The average American and most Christians have grown up with a “smorgasbord theology.” As a result, they can no longer tell the real from the counterfeit. The writer to the Hebrew Christians describes this mind-set. He stops in mid-thought, wanting to explain the priesthood of Jesus and how it is similar to the priesthood of Melchizedek. He recognizes that their spiritual discernment makes what he wants to write “hard to explain” (Heb. 5:11).

What had happened to these converts? They had become “dull of hearing” (Heb. 5:11). By this time in their Christian walk they should have matured, advancing from “milk” to meat (cf. 1 Peter 2:2). Instead of progressing from the basics and becoming “teachers” (Heb. 5:12), they are in need of someone once again to teach them “the elementary principles of the oracles of God” (5:12). As a result, their senses were not trained to discern good [the real] and evil [the counterfeit] (5:14). When something like the book The Shack comes along, we have no reason to think that Christians and the typical American religionist will be able to tell the difference between the real and the counterfeit, unless they have progressed to “solid food.”

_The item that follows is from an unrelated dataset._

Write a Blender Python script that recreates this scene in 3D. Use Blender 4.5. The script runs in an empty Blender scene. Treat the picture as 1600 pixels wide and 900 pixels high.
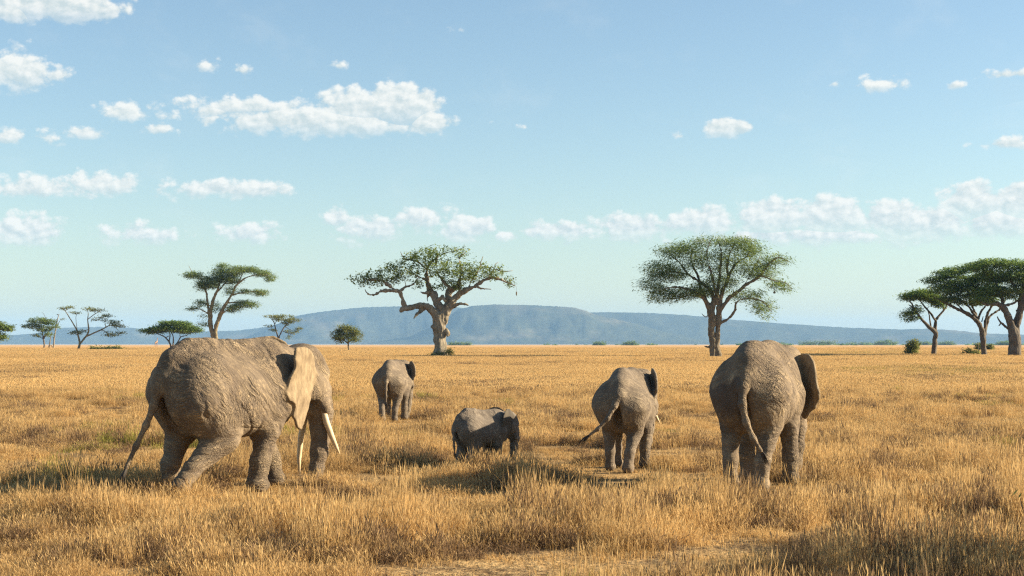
import bpy, math, random
import numpy as np
from mathutils import Vector, Matrix

random.seed(7)
RNG = np.random.default_rng(7)
sc = bpy.context.scene
COL = sc.collection
GRASS = True
TREES = True

# ------------------------------------------------------------------ camera
CAM_Z = 2.5
F = 2400.0            # focal length in photo pixels (photo 1600 wide)
HOR = 538.0           # horizon row in the photo
cam_d = bpy.data.cameras.new("camera")
cam_d.lens = F / 1600 * 36
cam_d.sensor_width = 36
cam_d.shift_y = (HOR - 450) / 1600
cam_d.clip_start = 0.1
cam_d.clip_end = 60000
cam = bpy.data.objects.new("camera", cam_d)
COL.objects.link(cam)
cam.location = (0, 0, CAM_Z)
cam.rotation_euler = (math.pi / 2, 0, 0)
sc.camera = cam

# ------------------------------------------------------------------ render
sc.render.engine = 'CYCLES'
sc.cycles.use_denoising = False
sc.cycles.use_adaptive_sampling = False
sc.cycles.pixel_filter_type = 'BLACKMAN_HARRIS'
sc.cycles.filter_width = 1.25
sc.cycles.max_bounces = 6
sc.cycles.diffuse_bounces = 3
sc.cycles.glossy_bounces = 1
sc.cycles.transmission_bounces = 3
sc.cycles.volume_bounces = 1
sc.cycles.sample_clamp_indirect = 4
sc.view_settings.view_transform = 'Standard'
sc.view_settings.look = 'None'
sc.view_settings.gamma = 1
sc.view_settings.exposure = 1.5

# ------------------------------------------------------------------ sun + sky
SUN_EL, SUN_AZ = math.radians(22), math.radians(-3)      # azimuth: from +X towards the camera
sun_vec = Vector((math.cos(SUN_EL) * math.cos(SUN_AZ), -math.cos(SUN_EL) * math.sin(SUN_AZ), math.sin(SUN_EL)))
sl = bpy.data.lights.new("sun", 'SUN')
sl.energy = 4.9
sl.angle = math.radians(0.5)
sl.color = (1.0, 0.84, 0.61)
so = bpy.data.objects.new("sun", sl)
COL.objects.link(so)
so.rotation_euler = (-sun_vec).to_track_quat('-Z', 'Y').to_euler()
so.location = sun_vec * 100

world = bpy.data.worlds.new("World")
sc.world = world
world.use_nodes = True
WN, WL = world.node_tree.nodes, world.node_tree.links
WN.clear()


def wmath(op, a, b=None, c=None, clamp=False):
    n = WN.new('ShaderNodeMath')
    n.operation = op
    n.use_clamp = clamp
    for i, v in enumerate((a, b, c)):
        if v is None:
            continue
        if isinstance(v, (int, float)):
            n.inputs[i].default_value = v
        else:
            WL.new(v, n.inputs[i])
    return n.outputs[0]


def wsmooth(v, lo, hi, olo=0.0, ohi=1.0):
    n = WN.new('ShaderNodeMapRange')
    n.interpolation_type = 'SMOOTHSTEP'
    n.inputs['From Min'].default_value = lo
    n.inputs['From Max'].default_value = hi
    n.inputs['To Min'].default_value = olo
    n.inputs['To Max'].default_value = ohi
    WL.new(v, n.inputs['Value'])
    return n.outputs[0]


def build_world():
    out = WN.new('ShaderNodeOutputWorld')
    bg = WN.new('ShaderNodeBackground')
    bg.inputs['Strength'].default_value = 0.061
    WL.new(bg.outputs[0], out.inputs[0])
    sky = WN.new('ShaderNodeTexSky')
    sky.sky_type = 'NISHITA'
    sky.sun_disc = False
    sky.sun_elevation = SUN_EL
    sky.sun_rotation = math.pi / 2 + SUN_AZ
    sky.air_density = 1.0
    sky.dust_density = 0.6
    sky.ozone_density = 1.6
    tint = WN.new('ShaderNodeMix')
    tint.data_type = 'RGBA'
    tint.blend_type = 'MULTIPLY'
    tint.inputs[0].default_value = 1.0
    WL.new(sky.outputs[0], tint.inputs[6])
    tint.inputs[7].default_value = (0.955, 1.0, 0.985, 1)
    # clouds, laid out by direction (azimuth, elevation in degrees)
    tc = WN.new('ShaderNodeTexCoord')
    sep = WN.new('ShaderNodeSeparateXYZ')
    WL.new(tc.outputs['Generated'], sep.inputs[0])
    az = wmath('MULTIPLY', wmath('ARCTAN2', sep.outputs[0], sep.outputs[1]), 180 / math.pi)
    el = wmath('MULTIPLY', wmath('ARCSINE', sep.outputs[2]), 180 / math.pi)
    comb = WN.new('ShaderNodeCombineXYZ')
    WL.new(az, comb.inputs[0])
    WL.new(wmath('MULTIPLY', el, 1.35), comb.inputs[1])

    def fbm(scale, detail, rough, off=(0, 0, 0), dist=0.0):
        m = WN.new('ShaderNodeVectorMath')
        m.operation = 'ADD'
        WL.new(comb.outputs[0], m.inputs[0])
        m.inputs[1].default_value = off
        n = WN.new('ShaderNodeTexNoise')
        n.noise_dimensions = '2D'
        n.inputs['Scale'].default_value = scale
        n.inputs['Detail'].default_value = detail
        n.inputs['Roughness'].default_value = rough
        n.inputs['Distortion'].default_value = dist
        WL.new(m.outputs[0], n.inputs['Vector'])
        return n.outputs[0]

    def puffs(off):
        m = WN.new('ShaderNodeVectorMath')
        m.operation = 'ADD'
        WL.new(comb.outputs[0], m.inputs[0])
        m.inputs[1].default_value = off
        v = WN.new('ShaderNodeTexVoronoi')
        v.feature = 'F1'
        v.voronoi_dimensions = '2D'
        v.inputs['Scale'].default_value = 1.25
        v.inputs['Detail'].default_value = 3
        v.inputs['Roughness'].default_value = .5
        v.inputs['Lacunarity'].default_value = 2.3
        WL.new(m.outputs[0], v.inputs['Vector'])
        n = fbm(1.0, 7, .56, off, .3)
        return wmath('ADD', wmath('MULTIPLY', n, .66), wmath('MULTIPLY_ADD', v.outputs['Distance'], -.34, .36))

    n_shape = puffs((3.1, 7.7, 0.2))
    n_sun = puffs((3.1 + 0.16, 7.7 + 0.20, 0.2))
    n_wisp = fbm(0.33, 5, 0.6, (11, 2, 5.0))
    # (px, py, half width, half height up, half height down, density)
    clouds = [
        (75, 8, 125, 30, 28, 1.7), (20, 16, 45, 30, 20, 1.2), (30, 112, 55, 40, 32, 1.1), (90, 118, 35, 18, 14, .45), (15, 214, 34, 16, 14, .8),
        (130, 207, 36, 14, 14, .85), (70, 216, 28, 12, 10, .35), (205, 178, 50, 22, 14, .75), (247, 202, 36, 12, 10, .7),
        (500, 190, 215, 26, 26, 1.2), (390, 168, 110, 20, 16, .75), (620, 165, 75, 38, 42, 1.7), (560, 170, 90, 36, 38, 1.1), (670, 192, 42, 30, 22, 1.2),
        (330, 175, 55, 14, 12, .6), (60, 296, 100, 24, 16, .85), (160, 290, 62, 24, 16, .95), (345, 296, 100, 20, 18, .75),
        (400, 297, 58, 20, 15, .9), (40, 362, 58, 34, 26, 1.0), (215, 365, 72, 22, 22, .75), (385, 365, 58, 22, 18, .85),
        (525, 342, 24, 24, 18, 1.0), (580, 355, 66, 22, 34, .85), (660, 342, 50, 22, 26, .85), (725, 355, 52, 32, 28, 1.1),
        (795, 368, 26, 12, 10, .7), (1135, 200, 42, 17, 18, 1.6), (1062, 213, 14, 7, 6, .5), (1375, 133, 46, 14, 10, .6), (1492, 134, 16, 6, 5, .45),
        (1570, 117, 50, 8, 7, .6), (1580, 226, 50, 10, 8, .55), (1302, 131, 10, 6, 5, .35), (325, 103, 22, 12, 10, .5), (378, 110, 28, 10, 10, .55), (528, 103, 24, 7, 7, .35),
        (870, 360, 80, 16, 18, 0.91), (985, 354, 80, 22, 26, 1.12), (1100, 348, 75, 26, 30, 1.26), (1205, 338, 70, 32, 38, 1.33),
        (1300, 335, 75, 32, 42, 1.33), (1400, 340, 70, 30, 42, 1.26), (1520, 312, 55, 30, 50, 1.54), (1590, 312, 48, 28, 55, 1.54),
        (1450, 345, 90, 26, 40, 1.12), (1560, 345, 80, 24, 34, 1.26), (1250, 368, 200, 14, 22, 0.77), (820, 200, 14, 6, 6, .3), (722, 48, 14, 6, 6, .25),
        (1720, 320, 120, 45, 60, 1.05), (1860, 335, 110, 45, 50, 1.0), (-90, 300, 90, 25, 20, .9), (-120, 190, 80, 30, 25, .8),
    ]
    Fm = None
    T = None
    for (px, py, hw, hu, hd, dens) in clouds:
        u0 = math.degrees(math.atan((px - 800) / F))
        v0 = math.degrees(math.atan((HOR - py) / F * math.cos(math.radians(u0))))
        k = 180 / math.pi / F
        du = wmath('MULTIPLY', wmath('SUBTRACT', az, u0), 1 / (hw * k))
        dv = wmath('SUBTRACT', el, v0)
        up = wmath('MAXIMUM', wmath('MULTIPLY', dv, 1 / (hu * k)), wmath('MULTIPLY', dv, -1 / (hd * k)))
        r2 = wmath('MULTIPLY_ADD', du, du, wmath('MULTIPLY', up, up))
        f = wmath('MULTIPLY_ADD', wmath('SQRT', r2), -dens, dens)         # dens at centre, 0 on the rim
        t = wmath('MULTIPLY', dv, 1 / ((hu + hd) * 0.5 * k))
        if Fm is None:
            Fm, T = f, t
        else:
            g = wmath('GREATER_THAN', f, Fm)
            mx = WN.new('ShaderNodeMix')
            WL.new(g, mx.inputs[0])
            WL.new(T, mx.inputs[2])
            WL.new(t, mx.inputs[3])
            T = mx.outputs[0]
            Fm = wmath('SMOOTH_MAX', Fm, f, 0.15)
    # beyond the frame the same fair-weather sky goes on: scattered puffs
    dens = wmath('ADD', wmath('MULTIPLY_ADD', wmath('MAXIMUM', Fm, -0.6), 1.45, 0.16), wmath('MULTIPLY', wmath('SUBTRACT', n_shape, 0.47), 2.5))
    alpha = wmath('MULTIPLY', wsmooth(dens, 0.0, 0.72), wsmooth(T, -1.0, 0.1, 0.45, 1.0))
    veil = wmath('MULTIPLY', wsmooth(n_wisp, 0.5, 0.85), 0.10)
    lit = wmath('ADD', wmath('MULTIPLY', wmath('SUBTRACT', n_shape, n_sun), 2.6), wmath('MULTIPLY_ADD', T, 0.40, 0.50))
    lit = wmath('ADD', lit, 0.0, clamp=True)
    shade = WN.new('ShaderNodeMix')
    shade.data_type = 'RGBA'
    WL.new(lit, shade.inputs[0])
    shade.inputs[6].default_value = (3.75, 4.3, 4.35, 1)
    shade.inputs[7].default_value = (5.75, 5.75, 5.45, 1)
    m1 = WN.new('ShaderNodeMix')
    m1.data_type = 'RGBA'
    WL.new(wmath('MAXIMUM', wmath('MULTIPLY', alpha, 0.93), veil), m1.inputs[0])
    WL.new(tint.outputs[2], m1.inputs[6])
    WL.new(shade.outputs[2], m1.inputs[7])
    WL.new(m1.outputs[2], bg.inputs['Color'])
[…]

What is a counterfeit? A counterfeit is an illicit copy of an original designed to be passed off as the real thing. We’re most familiar with the counterfeiting of United States currency. The important thing to remember about counterfeiting is that there is a genuine article that is being copied. If there is no genuine article, then there can be no counterfeit. If someone handed you a three dollar bill, you would know immediately that it wasn’t real. You might, however, be hard pressed to spot a counterfeit ten dollar bill.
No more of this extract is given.